Platini noted that FIFA's interim secretary general Markus Kattner — who was finance director in 2011 — processed his invoice to receive uncontracted extra salary for working as Blatter's personal adviser from 1998-2002.

Platini struck a defiant tone in the interview conducted in French and published in the Daily Telegraph in English, Le Matin in French and Tages Anzeiger in German.

Now in the four-month campaign period of the Feb. 26 election, the former front-runner cannot meet with power brokers and voters.

Four of the seven contenders — including UEFA general secretary Gianni Infantino — met with African soccer leaders in Cairo this week while Platini stayed home in Switzerland.

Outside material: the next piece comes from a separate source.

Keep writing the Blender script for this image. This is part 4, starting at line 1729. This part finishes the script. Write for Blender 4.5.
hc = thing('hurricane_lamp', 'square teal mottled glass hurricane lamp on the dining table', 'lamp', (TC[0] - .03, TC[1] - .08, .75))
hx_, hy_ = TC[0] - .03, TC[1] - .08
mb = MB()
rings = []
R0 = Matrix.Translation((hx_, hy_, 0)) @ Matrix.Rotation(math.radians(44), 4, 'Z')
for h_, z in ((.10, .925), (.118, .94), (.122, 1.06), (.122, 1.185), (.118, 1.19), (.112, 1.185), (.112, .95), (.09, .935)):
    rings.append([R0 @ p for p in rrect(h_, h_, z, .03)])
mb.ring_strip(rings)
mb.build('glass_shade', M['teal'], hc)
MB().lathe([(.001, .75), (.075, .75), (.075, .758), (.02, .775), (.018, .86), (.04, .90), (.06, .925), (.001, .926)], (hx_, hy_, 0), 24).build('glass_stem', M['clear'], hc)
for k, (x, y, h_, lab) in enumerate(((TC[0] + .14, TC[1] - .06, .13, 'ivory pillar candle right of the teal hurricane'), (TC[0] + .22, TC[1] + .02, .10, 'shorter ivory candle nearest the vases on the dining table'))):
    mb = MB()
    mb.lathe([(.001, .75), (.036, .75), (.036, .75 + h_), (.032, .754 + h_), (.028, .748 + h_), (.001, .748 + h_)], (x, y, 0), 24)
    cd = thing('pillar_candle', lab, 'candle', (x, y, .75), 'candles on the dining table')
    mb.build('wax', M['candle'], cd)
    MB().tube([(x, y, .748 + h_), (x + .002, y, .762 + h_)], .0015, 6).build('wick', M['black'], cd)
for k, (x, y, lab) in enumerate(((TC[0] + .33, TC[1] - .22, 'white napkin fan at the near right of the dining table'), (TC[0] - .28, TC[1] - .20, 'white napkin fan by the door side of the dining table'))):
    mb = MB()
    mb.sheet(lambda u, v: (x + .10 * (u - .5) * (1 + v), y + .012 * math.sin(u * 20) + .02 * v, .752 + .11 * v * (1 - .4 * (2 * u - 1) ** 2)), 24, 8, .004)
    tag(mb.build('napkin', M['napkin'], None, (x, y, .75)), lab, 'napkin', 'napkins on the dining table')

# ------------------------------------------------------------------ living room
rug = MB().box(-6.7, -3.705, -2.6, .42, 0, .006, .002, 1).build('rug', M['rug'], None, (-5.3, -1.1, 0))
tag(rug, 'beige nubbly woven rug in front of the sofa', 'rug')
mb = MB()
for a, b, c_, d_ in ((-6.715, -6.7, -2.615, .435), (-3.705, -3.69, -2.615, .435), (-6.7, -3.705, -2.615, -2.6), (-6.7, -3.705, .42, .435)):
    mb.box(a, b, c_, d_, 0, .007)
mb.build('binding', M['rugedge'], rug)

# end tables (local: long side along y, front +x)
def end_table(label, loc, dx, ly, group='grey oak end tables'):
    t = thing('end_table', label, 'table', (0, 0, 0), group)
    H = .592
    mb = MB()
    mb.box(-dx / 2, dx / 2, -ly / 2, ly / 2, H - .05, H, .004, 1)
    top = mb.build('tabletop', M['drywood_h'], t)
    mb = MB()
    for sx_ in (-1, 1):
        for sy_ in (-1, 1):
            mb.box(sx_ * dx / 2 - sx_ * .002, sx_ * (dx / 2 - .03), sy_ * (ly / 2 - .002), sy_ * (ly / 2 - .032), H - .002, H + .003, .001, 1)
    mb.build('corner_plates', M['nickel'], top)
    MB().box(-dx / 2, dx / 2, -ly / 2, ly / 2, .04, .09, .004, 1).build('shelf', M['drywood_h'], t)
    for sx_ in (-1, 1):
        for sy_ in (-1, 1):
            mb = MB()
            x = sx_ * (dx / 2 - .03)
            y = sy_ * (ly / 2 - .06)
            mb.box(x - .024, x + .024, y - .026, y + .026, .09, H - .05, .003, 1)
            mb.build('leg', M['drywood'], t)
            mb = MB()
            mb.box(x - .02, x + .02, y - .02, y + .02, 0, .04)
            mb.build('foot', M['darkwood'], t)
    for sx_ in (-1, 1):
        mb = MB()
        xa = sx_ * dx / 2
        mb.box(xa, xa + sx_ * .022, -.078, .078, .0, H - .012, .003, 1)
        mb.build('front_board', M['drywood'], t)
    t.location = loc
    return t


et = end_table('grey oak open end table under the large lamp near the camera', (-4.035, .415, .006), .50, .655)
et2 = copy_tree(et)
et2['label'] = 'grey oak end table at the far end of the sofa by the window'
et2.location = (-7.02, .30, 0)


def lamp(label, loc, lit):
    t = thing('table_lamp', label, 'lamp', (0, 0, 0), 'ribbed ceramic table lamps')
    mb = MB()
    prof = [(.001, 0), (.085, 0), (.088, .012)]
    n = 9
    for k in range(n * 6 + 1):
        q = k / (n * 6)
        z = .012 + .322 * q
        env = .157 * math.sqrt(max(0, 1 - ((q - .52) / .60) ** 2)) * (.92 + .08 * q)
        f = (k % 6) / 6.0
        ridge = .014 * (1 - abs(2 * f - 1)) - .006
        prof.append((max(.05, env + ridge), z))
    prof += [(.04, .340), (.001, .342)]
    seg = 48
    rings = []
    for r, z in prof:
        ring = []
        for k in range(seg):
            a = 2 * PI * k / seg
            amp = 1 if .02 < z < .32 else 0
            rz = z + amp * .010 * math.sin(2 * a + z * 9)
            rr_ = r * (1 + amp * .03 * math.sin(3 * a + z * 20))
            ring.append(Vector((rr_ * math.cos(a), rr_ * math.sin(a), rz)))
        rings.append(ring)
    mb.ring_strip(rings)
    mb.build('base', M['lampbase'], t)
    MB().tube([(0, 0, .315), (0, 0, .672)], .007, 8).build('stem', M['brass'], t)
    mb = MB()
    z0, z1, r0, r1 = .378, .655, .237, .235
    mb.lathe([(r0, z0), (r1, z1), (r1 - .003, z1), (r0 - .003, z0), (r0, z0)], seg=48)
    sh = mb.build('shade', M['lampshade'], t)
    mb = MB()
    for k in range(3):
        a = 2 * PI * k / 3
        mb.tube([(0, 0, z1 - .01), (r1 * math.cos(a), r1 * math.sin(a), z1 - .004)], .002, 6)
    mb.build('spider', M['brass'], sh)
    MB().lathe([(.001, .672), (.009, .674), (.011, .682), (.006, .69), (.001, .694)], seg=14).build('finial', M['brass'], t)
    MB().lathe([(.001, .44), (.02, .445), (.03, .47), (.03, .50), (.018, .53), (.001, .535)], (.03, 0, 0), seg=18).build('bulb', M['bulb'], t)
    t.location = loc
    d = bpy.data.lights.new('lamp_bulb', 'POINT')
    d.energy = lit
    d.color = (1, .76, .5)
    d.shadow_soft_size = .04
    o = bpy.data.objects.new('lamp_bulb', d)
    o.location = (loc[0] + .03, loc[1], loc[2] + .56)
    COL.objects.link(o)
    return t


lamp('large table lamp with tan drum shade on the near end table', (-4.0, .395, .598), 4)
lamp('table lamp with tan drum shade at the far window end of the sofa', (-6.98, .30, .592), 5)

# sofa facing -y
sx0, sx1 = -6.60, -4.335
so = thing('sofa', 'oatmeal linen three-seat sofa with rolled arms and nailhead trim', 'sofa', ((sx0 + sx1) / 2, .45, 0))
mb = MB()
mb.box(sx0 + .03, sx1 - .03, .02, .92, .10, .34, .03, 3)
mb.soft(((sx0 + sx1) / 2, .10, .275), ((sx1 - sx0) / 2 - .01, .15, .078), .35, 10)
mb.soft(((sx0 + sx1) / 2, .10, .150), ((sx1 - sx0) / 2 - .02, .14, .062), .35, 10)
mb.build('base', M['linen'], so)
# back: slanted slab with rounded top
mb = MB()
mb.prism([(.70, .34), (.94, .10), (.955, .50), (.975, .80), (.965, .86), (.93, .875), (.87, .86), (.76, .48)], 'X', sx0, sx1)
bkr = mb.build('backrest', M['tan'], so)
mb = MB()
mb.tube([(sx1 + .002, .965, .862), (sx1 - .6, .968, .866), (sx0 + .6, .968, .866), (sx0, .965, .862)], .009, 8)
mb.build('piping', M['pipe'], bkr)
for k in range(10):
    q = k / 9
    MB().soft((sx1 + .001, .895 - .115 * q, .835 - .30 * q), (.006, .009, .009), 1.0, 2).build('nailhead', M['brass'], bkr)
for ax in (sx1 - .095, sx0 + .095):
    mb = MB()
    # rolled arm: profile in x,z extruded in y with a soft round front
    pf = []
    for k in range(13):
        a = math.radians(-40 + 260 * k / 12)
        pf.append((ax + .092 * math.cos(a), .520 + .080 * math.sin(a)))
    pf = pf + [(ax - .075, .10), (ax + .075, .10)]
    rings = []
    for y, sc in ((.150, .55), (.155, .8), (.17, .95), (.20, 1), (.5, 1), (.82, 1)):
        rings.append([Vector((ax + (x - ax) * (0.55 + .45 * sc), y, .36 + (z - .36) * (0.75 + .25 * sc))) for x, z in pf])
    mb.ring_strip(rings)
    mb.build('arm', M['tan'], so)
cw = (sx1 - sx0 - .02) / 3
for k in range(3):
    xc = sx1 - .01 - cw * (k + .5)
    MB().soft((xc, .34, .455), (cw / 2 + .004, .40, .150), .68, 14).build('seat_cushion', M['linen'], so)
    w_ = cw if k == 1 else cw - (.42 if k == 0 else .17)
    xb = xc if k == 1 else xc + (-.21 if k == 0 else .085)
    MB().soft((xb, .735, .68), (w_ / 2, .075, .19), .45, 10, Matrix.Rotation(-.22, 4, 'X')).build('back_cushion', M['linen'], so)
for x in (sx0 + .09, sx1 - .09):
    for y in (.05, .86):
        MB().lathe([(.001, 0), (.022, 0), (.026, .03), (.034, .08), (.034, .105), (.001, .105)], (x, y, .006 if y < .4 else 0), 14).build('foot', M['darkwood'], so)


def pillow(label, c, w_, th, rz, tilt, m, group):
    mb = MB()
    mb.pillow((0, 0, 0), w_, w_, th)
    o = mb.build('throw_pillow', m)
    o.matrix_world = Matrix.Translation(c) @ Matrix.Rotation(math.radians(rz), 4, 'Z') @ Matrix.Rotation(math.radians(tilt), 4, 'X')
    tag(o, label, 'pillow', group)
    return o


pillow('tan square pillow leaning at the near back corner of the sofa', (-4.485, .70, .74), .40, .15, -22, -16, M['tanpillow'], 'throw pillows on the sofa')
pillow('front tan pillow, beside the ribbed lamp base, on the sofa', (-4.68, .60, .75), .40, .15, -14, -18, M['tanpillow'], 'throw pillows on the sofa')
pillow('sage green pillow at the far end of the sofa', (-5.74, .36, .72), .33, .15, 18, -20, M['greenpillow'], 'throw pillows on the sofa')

"Even if I cannot go out campaigning, I fully consider myself a candidate," Platini said. "Today, I have the sense of being a knight from the Middle Ages, in front of a castle. I am trying to get in to bring football back, but instead I'm having boiling oil poured on my head."

Platini is waiting to challenge his 90-day initial suspension from duty at the FIFA appeals committee. A further appeal is possible at CAS.

FIFA's ethics committee aims to judge the full case this year. Sanctions can also be appealed to FIFA and CAS.

"So to be clear," Platini said. "Was there work provided? Yes. Is an oral contract legal in Switzerland? Yes. Did I have the right to reclaim my money even nine years later? Yes. Did I produce a proper invoice as FIFA required? Yes. Was the money declared to the taxman? Yes."

Blatter has cited a "gentlemen's agreement" for the extra salary. He is also suspended by FIFA after Switzerland's attorney general opened a criminal mismanagement case against him for.

"I was always assured that the payment had followed internal compliance rules at FIFA," Platini said, rebutting comments by Domenico Scala, FIFA's audit committee chairman since 2012, that accounts for nine years might have been falsified for not booking the unpaid $2 million.

Scala also chairs the FIFA election committee overseeing the integrity check Platini must pass to be an official candidate.

Platini dismissed a suggestion that former ally Blatter set a trap.

"I don't want to believe in conspiracy theories," Platini said. "I had faith in the word of the FIFA president and I knew he would pay me one day."